The U.S. Securities and Exchange Commission (SEC) granted approval for the Ethereum spot exchange-traded fund (ETF) on May 23. However, despite this highly anticipated decision, the price of Ether (ETH) failed to maintain its position above $3,800 on May 24. This came as a surprise, considering that just two days earlier, ETH was trading at $3,943. The market had been uncertain about the likelihood of approval, and the timing of the decision caught many off guard.
It is worth noting that Ethereum is still trading 24% below its all-time high. Some market participants were quick to point out that the SEC has yet to approve the individual S-1 statements from each issuer, a process that could take several weeks or even months. This delay, along with other factors such as the network’s stagnant growth, high transaction fees, and regulatory uncertainty in the U.S., is impacting Ether’s performance.
A significant portion of the recent profit-taking can be attributed to the expectation of the spot ETF’s approval. This anticipation triggered a 23% rally on May 20, leading to the phenomenon known as “sell the news.” Traders purchased ETH in anticipation of the official announcement, especially after reports that the SEC had urged exchanges like the NYSE and Nasdaq to expedite their 19b-4 filings on May 20.
Despite the excitement surrounding the spot ETF approval, Ether remains 24% below its all-time high of $4,868 from November 2021. This suggests that the enthusiasm was not enough to drive Ether’s market capitalization beyond its current value of $445 billion. Interestingly, Bitcoin (BTC) is trading just 7% below its all-time high from March 2024, indicating that other factors are also impacting Ether’s performance.
Metrics for the Ethereum network show no signs of improvement over the past 30 days. Usage metrics, such as decentralized applications (DApps) volumes and deposits, have exhibited a lack of growth. The total value locked (TVL) in the Ethereum network decreased by 6% after reaching a peak of 18.3 million ETH on May 16. It is important to note that this metric does not account for DApps that do not require a significant deposit base, such as non-fungible token (NFT) marketplaces, games, social networks, and collectibles. Upon closer examination, it becomes evident that Uniswap, the top decentralized exchange (DEX), dominates the network’s leading applications.

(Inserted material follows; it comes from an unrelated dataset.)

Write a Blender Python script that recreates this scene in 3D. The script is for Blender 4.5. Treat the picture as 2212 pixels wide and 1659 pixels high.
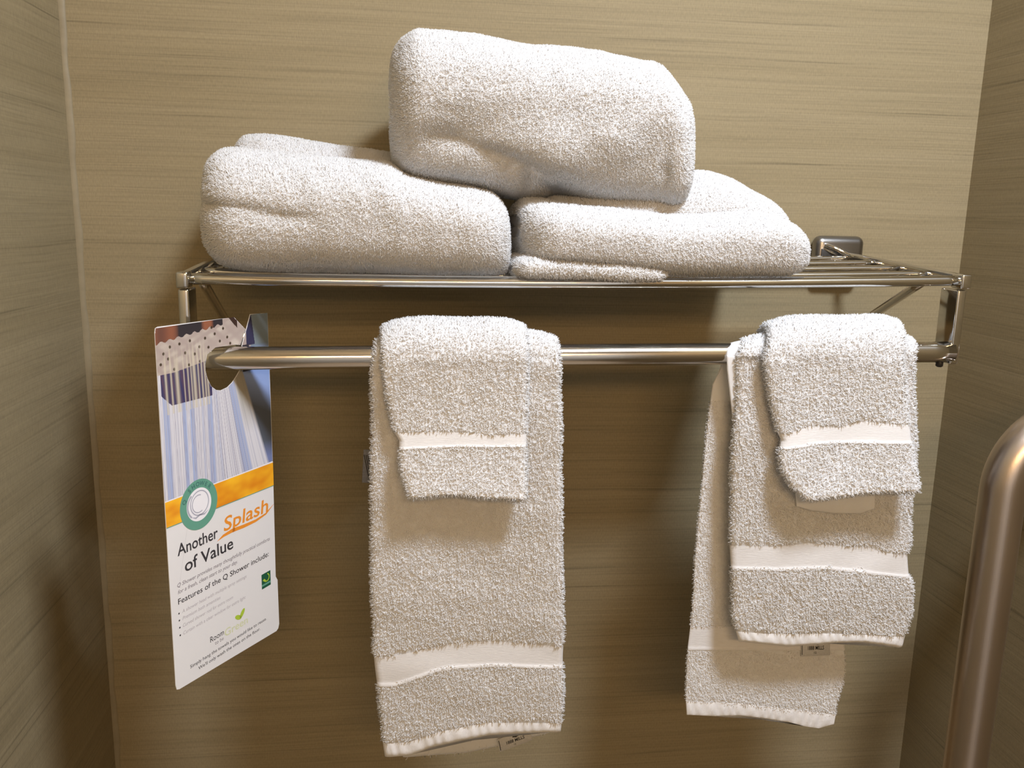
import bpy, bmesh, math, random
import numpy as np
from mathutils import Matrix, Vector

for o in list(bpy.data.objects): bpy.data.objects.remove(o, do_unlink=True)
SC = bpy.context.scene
COL = SC.collection
rng = np.random.default_rng(7)

# ------------------------------------------------------------ camera
F = 1854.0; CX, CY = 1106.0, 829.5
def _n(v): v = np.array(v, float); return v/np.linalg.norm(v)
_Y = _n([-231., -369.5, F]); _D = _n([-207., 9432., F]); _D = _n(_D-_Y*_D.dot(_Y)); _U = -_D
_X = np.cross(_Y, _U)
R = np.array([_X, _Y, _U])            # camera (right, down, forward) -> world
CAM = np.array([0.0, -0.86, 1.70])
cam = bpy.data.cameras.new('camera'); co = bpy.data.objects.new('camera', cam); COL.objects.link(co)
cam.sensor_width = 36; cam.sensor_fit = 'HORIZONTAL'; cam.lens = F/2212*36; cam.clip_start = 0.01
_m = np.eye(4); _m[:3, 0] = R@[1, 0, 0]; _m[:3, 1] = R@[0, -1, 0]; _m[:3, 2] = R@[0, 0, -1]; _m[:3, 3] = CAM
co.matrix_world = Matrix(_m.tolist()); SC.camera = co
def at(px, py, y):
    """point of the plane Y = y that the photograph shows at (px, py)"""
    d = R@np.array([px-CX, py-CY, F]); return CAM+(y-CAM[1])/d[1]*d

# ------------------------------------------------------------ light and exposure
SC.view_settings.view_transform = 'Standard'; SC.view_settings.look = 'None'
SC.view_settings.gamma = 1.0; SC.view_settings.use_curve_mapping = False
SC.view_settings.exposure = 0.02
SC.cycles.use_denoising = True
SC.cycles.max_bounces = 28; SC.cycles.diffuse_bounces = 24; SC.cycles.glossy_bounces = 8; SC.cycles.transmission_bounces = 24; SC.cycles.transparent_max_bounces = 8; SC.cycles.sample_clamp_indirect = 0
w = bpy.data.worlds.new('world'); SC.world = w; w.use_nodes = True
w.node_tree.nodes['Background'].inputs[0].default_value = (0.5, 0.42, 0.3, 1); w.node_tree.nodes['Background'].inputs[1].default_value = 0.0
LIGHT_POS = (0.42, -0.76, 2.50)
ld = bpy.data.lights.new('ceiling_lamp_light', 'AREA'); ld.shape = 'DISK'; ld.size = 0.21; ld.energy = 25.5; ld.color = (0.755, 0.835, 0.96)
lo = bpy.data.objects.new('ceiling_lamp_light', ld); lo.location = LIGHT_POS; COL.objects.link(lo)

# warm fill lamp, added behind the camera to lift the shadows
FILL_POS = (0.10, -1.70, 2.02)
vd = bpy.data.lights.new('fill_lamp_light', 'AREA'); vd.shape = 'RECTANGLE'; vd.size = 0.62; vd.size_y = 0.12; vd.energy = 7.2; vd.color = (1.0, 0.64, 0.30)
vo = bpy.data.objects.new('fill_lamp_light', vd); vo.location = FILL_POS; vo.rotation_euler = (math.radians(78), 0, 0); COL.objects.link(vo)

# ------------------------------------------------------------ materials
def srgb(r, g, b):
    f = lambda c: (c/255/12.92) if c/255 <= 0.04045 else ((c/255+0.055)/1.055)**2.4
    return (f(r), f(g), f(b), 1)
def mat(name, col, rough=0.6, metal=0.0, **kw):
    m = bpy.data.materials.new(name); m.use_nodes = True
    p = m.node_tree.nodes['Principled BSDF']
    p.inputs['Base Color'].default_value = col if len(col) == 4 else (*col, 1)
    p.inputs['Roughness'].default_value = rough; p.inputs['Metallic'].default_value = metal
    for k, v in kw.items(): p.inputs[k.replace('_', ' ')].default_value = v
    return m
def nodes(m): return m.node_tree.nodes, m.node_tree.links, m.node_tree.nodes['Principled BSDF']
def noise(nt, scale, vec, detail=3, rough=0.6, s=1.0):
    N, L = nt.nodes, nt.links
    mp = N.new('ShaderNodeMapping'); mp.inputs['Scale'].default_value = scale; L.new(vec, mp.inputs['Vector'])
    t = N.new('ShaderNodeTexNoise'); t.inputs['Scale'].default_value = s; t.inputs['Detail'].default_value = detail
    t.inputs['Roughness'].default_value = rough; L.new(mp.outputs[0], t.inputs['Vector']); return t.outputs['Fac']
def ramp(nt, fac, stops):
    r = nt.nodes.new('ShaderNodeValToRGB'); nt.links.new(fac, r.inputs[0])
    e = r.color_ramp.elements
    e[0].position, e[0].color = stops[0]; e[1].position, e[1].color = stops[-1]
    for p, c in stops[1:-1]: x = e.new(p); x.color = c
    return r.outputs[0]
def mixc(nt, a, b, fac, mode='MULTIPLY'):
    m = nt.nodes.new('ShaderNodeMix'); m.data_type = 'RGBA'; m.blend_type = mode
    for i, v in ((6, a), (7, b)):
        if hasattr(v, 'is_linked') or hasattr(v, 'links'): nt.links.new(v, m.inputs[i])
        else: m.inputs[i].default_value = v
    if hasattr(fac, 'links'): nt.links.new(fac, m.inputs[0])
    else: m.inputs[0].default_value = fac
    return m.outputs[2]
g = lambda v: (v, v, v, 1)
def wallpaper():
    m = mat('woven_wallpaper', (0.4, 0.33, 0.2), 0.62); nt = m.node_tree; N, L, p = nodes(m)
    tc = N.new('ShaderNodeTexCoord').outputs['Object']
    # a little warp so the woven lines run uneven
    wv = noise(nt, (5, 5, 9), tc, 2, 0.5)
    sep = N.new('ShaderNodeSeparateXYZ'); L.new(tc, sep.inputs[0])
    ma = N.new('ShaderNodeMath'); ma.operation = 'MULTIPLY_ADD'; L.new(wv, ma.inputs[0]); ma.inputs[1].default_value = 0.005; L.new(sep.outputs[2], ma.inputs[2])
    cb = N.new('ShaderNodeCombineXYZ'); L.new(sep.outputs[0], cb.inputs[0]); L.new(sep.outputs[1], cb.inputs[1]); L.new(ma.outputs[0], cb.inputs[2])
    v = cb.outputs[0]
    lines = noise(nt, (2.2, 2.2, 210), v, 3, 0.6)
    fine = noise(nt, (7, 7, 560), v, 2, 0.6)
    broad = noise(nt, (1.6, 1.6, 42), v, 2, 0.5)
    weave = noise(nt, (900, 900, 260), v, 1, 0.5)
    c = ramp(nt, broad, [(0.3, (0.247, 0.198, 0.113, 1)), (0.72, (0.277, 0.225, 0.133, 1))])
    c = mixc(nt, c, ramp(nt, lines, [(0.29, g(0.68)), (0.37, g(0.95)), (0.5, g(1.0)), (0.72, g(1.05))]), 1.0)
    c = mixc(nt, c, ramp(nt, fine, [(0.25, g(0.84)), (0.5, g(1.0)), (0.8, g(1.08))]), 1.0)
    c = mixc(nt, c, ramp(nt, weave, [(0.25, g(0.90)), (0.75, g(1.08))]), 1.0)
    L.new(c, p.inputs['Base Color'])
    b = N.new('ShaderNodeBump'); b.inputs['Strength'].default_value = 0.25; b.inputs['Distance'].default_value = 0.0006
    L.new(mixc(nt, fine, lines, 0.5, 'MIX'), b.inputs['Height']); L.new(b.outputs[0], p.inputs['Normal'])
    p.inputs['Specular IOR Level'].default_value = 0.25
    return m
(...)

Additionally, seven out of the top ten Ethereum DApps, ranked by 30-day volumes, experienced a decline in active addresses. Uniswap, the leading DApp, saw a 25% drop in activity. Moreover, several DApps struggled to attract more than 4,000 addresses, raising concerns about the potential market size for this network, particularly when competitors offer significantly lower fees.
Another challenge for Ethereum is the issue of miner-extracted value (MEV). This practice, where validators organize transactions within a block to generate profits, has led to network congestion and higher gas fees. Ethereum co-founder Vitalik Buterin proposed protocol-level controls to address this issue on May 17. However, a practical solution is unlikely to emerge in the near future.
Although the spot ETF approval is a positive regulatory development, classifying Ether as a digital commodity, ongoing regulatory actions against Consensys and the Ethereum Foundation continue to cast a shadow. Until the SEC signs off on the S-1 registration statements, the classification of Ether as a non-security instrument remains an open question.
In April, Consensys received a Wells notice from the SEC regarding MetaMask’s trading and staking services. Furthermore, reports in March indicated that the regulator was investigating firms with alleged connections to the Ethereum Foundation regarding its staking services. These regulatory uncertainties have further impacted Ether’s performance.
It is important to note that this article does not provide investment advice or recommendations. Every investment and trading decision carries risks, and readers should conduct their own research before making any decisions.